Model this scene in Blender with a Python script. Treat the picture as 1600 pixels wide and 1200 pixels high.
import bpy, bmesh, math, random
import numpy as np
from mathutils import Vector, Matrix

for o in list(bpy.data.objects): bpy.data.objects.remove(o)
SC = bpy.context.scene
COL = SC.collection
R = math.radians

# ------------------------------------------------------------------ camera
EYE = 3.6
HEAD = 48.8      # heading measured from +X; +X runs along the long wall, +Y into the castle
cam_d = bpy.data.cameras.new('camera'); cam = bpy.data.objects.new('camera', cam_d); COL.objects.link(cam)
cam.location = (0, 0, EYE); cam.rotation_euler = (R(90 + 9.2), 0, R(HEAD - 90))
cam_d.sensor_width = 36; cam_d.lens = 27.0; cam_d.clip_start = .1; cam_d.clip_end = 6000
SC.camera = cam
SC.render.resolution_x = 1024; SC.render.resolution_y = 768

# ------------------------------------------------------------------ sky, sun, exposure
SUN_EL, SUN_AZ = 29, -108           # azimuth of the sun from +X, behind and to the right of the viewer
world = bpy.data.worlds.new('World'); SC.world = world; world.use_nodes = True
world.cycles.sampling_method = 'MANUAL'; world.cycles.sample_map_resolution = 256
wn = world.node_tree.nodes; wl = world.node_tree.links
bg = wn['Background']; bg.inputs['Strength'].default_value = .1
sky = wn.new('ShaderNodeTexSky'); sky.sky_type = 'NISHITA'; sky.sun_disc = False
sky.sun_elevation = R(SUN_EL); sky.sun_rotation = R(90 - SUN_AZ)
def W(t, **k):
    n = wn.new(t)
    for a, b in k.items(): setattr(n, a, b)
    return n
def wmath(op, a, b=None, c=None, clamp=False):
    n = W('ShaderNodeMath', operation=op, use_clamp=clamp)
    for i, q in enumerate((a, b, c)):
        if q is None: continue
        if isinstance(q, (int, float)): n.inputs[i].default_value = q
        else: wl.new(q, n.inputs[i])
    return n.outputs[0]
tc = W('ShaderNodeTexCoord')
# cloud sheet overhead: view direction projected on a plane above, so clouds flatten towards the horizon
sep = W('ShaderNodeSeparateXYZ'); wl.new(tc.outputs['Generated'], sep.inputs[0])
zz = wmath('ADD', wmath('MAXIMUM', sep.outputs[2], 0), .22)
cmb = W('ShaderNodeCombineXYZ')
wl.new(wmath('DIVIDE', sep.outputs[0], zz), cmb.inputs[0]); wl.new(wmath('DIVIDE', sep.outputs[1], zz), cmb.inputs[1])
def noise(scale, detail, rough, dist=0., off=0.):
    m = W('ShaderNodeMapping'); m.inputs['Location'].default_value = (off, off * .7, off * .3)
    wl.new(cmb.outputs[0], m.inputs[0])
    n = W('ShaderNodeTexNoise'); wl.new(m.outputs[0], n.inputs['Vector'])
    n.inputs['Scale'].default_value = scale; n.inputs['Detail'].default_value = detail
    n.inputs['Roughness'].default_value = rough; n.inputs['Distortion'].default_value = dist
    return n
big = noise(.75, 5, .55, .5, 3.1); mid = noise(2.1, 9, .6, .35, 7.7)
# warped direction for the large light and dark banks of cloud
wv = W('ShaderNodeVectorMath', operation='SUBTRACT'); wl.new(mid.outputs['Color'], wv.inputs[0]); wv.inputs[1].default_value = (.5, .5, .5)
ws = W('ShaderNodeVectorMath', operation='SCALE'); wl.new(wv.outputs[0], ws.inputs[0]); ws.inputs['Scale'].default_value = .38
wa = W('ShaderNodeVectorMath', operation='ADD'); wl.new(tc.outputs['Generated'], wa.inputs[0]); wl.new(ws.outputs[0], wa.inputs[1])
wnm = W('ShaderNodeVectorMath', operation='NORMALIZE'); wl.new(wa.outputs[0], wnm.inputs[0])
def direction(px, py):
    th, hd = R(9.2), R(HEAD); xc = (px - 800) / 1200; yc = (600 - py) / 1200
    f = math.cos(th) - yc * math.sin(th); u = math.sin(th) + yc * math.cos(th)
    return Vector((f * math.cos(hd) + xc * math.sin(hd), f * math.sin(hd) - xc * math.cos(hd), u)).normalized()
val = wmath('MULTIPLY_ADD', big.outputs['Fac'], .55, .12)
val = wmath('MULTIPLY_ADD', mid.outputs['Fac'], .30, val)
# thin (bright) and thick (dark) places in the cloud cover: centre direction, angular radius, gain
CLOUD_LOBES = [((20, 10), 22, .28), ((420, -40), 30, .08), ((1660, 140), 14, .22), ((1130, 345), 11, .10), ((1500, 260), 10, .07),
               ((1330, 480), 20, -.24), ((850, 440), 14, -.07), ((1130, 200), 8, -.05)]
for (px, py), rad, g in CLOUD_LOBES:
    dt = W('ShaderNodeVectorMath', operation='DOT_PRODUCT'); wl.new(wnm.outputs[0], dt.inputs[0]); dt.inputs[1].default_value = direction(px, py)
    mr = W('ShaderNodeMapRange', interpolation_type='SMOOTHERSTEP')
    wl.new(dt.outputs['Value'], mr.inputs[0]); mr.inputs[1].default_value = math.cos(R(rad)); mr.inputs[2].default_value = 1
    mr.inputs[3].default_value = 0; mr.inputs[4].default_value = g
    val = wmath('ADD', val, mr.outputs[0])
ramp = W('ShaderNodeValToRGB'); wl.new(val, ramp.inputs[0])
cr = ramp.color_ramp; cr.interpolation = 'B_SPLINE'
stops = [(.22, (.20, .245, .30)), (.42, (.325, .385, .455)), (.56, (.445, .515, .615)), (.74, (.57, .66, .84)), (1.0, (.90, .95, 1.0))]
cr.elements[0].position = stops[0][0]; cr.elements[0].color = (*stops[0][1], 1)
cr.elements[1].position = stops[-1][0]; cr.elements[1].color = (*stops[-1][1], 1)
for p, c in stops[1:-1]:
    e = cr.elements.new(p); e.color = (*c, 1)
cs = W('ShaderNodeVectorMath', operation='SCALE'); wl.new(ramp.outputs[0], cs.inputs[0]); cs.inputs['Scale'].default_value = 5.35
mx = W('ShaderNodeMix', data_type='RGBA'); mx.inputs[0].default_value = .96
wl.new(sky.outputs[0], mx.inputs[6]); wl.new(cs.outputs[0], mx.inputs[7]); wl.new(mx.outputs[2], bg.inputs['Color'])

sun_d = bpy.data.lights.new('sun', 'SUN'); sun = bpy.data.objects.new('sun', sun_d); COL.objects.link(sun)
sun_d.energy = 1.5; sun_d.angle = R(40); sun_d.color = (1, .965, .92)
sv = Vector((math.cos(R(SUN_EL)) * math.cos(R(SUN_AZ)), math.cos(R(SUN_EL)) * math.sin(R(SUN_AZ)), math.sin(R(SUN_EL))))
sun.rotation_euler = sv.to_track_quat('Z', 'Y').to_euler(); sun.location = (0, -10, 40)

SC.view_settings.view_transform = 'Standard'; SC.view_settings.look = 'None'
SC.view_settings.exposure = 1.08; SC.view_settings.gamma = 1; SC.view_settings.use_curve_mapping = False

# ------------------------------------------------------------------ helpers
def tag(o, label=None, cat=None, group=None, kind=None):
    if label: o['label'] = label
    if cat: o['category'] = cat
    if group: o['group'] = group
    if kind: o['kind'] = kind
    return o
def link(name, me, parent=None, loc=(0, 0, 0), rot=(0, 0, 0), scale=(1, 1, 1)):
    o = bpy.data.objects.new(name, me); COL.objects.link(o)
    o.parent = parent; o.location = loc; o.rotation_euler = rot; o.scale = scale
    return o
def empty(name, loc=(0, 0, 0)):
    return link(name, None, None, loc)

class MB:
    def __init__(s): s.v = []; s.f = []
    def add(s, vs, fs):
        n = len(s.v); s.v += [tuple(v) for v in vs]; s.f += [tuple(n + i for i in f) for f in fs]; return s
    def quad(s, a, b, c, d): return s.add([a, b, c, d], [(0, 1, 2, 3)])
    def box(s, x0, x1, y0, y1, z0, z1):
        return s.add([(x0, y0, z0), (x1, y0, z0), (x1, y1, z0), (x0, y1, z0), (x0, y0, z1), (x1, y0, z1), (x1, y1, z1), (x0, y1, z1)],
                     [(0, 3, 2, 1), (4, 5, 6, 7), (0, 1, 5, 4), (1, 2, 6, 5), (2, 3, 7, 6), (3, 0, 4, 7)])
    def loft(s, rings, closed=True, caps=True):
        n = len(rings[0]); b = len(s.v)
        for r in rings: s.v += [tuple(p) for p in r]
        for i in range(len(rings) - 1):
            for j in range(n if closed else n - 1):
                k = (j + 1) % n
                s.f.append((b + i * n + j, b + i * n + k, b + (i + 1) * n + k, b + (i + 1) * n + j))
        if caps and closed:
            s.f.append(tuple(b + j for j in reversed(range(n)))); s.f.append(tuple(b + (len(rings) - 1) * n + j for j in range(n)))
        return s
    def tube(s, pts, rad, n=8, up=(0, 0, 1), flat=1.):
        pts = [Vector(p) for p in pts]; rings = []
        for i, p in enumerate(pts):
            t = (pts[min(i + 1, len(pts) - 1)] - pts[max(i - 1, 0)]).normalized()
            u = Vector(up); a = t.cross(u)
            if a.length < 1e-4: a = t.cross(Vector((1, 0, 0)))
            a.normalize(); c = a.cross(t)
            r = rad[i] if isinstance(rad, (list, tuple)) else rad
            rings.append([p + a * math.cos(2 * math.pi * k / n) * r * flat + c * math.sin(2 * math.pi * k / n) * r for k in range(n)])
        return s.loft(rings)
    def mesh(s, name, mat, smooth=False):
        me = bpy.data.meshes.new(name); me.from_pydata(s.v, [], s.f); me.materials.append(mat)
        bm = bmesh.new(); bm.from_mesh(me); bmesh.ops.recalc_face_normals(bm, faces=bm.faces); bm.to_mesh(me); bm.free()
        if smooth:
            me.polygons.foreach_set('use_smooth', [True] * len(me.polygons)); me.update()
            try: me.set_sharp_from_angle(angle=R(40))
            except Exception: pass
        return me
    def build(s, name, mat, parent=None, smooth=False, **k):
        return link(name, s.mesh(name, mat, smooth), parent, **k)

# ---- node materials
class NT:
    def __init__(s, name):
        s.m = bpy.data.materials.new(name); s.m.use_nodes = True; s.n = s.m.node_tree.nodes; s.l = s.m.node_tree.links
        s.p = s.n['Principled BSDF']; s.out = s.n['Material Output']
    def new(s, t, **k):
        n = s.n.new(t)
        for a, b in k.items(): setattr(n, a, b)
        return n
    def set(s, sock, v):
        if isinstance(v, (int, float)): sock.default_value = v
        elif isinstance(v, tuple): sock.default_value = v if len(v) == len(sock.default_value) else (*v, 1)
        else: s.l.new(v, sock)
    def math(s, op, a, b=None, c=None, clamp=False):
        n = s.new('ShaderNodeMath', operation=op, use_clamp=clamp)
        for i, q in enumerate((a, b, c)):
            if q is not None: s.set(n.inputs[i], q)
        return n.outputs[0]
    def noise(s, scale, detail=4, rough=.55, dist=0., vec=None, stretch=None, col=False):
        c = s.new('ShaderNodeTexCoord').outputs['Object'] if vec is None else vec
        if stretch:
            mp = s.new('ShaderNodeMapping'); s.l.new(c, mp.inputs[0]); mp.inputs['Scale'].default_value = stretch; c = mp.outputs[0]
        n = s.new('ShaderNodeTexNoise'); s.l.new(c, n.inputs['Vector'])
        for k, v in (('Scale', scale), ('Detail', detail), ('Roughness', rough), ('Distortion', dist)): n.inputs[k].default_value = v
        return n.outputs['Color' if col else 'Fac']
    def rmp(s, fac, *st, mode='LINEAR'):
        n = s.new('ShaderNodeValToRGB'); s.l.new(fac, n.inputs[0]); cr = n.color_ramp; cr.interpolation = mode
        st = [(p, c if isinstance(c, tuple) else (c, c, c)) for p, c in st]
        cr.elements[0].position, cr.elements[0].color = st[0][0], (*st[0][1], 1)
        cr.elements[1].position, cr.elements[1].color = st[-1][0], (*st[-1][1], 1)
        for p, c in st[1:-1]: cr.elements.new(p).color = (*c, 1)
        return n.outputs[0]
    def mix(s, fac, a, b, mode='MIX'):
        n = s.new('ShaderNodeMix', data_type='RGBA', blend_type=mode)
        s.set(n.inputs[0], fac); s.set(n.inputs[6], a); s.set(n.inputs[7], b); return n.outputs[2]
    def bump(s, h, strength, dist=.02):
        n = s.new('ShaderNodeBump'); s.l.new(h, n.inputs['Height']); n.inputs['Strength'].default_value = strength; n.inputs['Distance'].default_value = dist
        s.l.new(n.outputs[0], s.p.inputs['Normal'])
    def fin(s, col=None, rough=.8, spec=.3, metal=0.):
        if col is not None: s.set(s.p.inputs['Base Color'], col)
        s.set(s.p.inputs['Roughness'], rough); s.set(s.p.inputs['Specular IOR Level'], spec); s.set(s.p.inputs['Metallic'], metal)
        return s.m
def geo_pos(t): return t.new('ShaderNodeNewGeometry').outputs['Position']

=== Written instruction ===
Return the number of lines that include the word "scene", and nothing else.

=== Final answer ===
2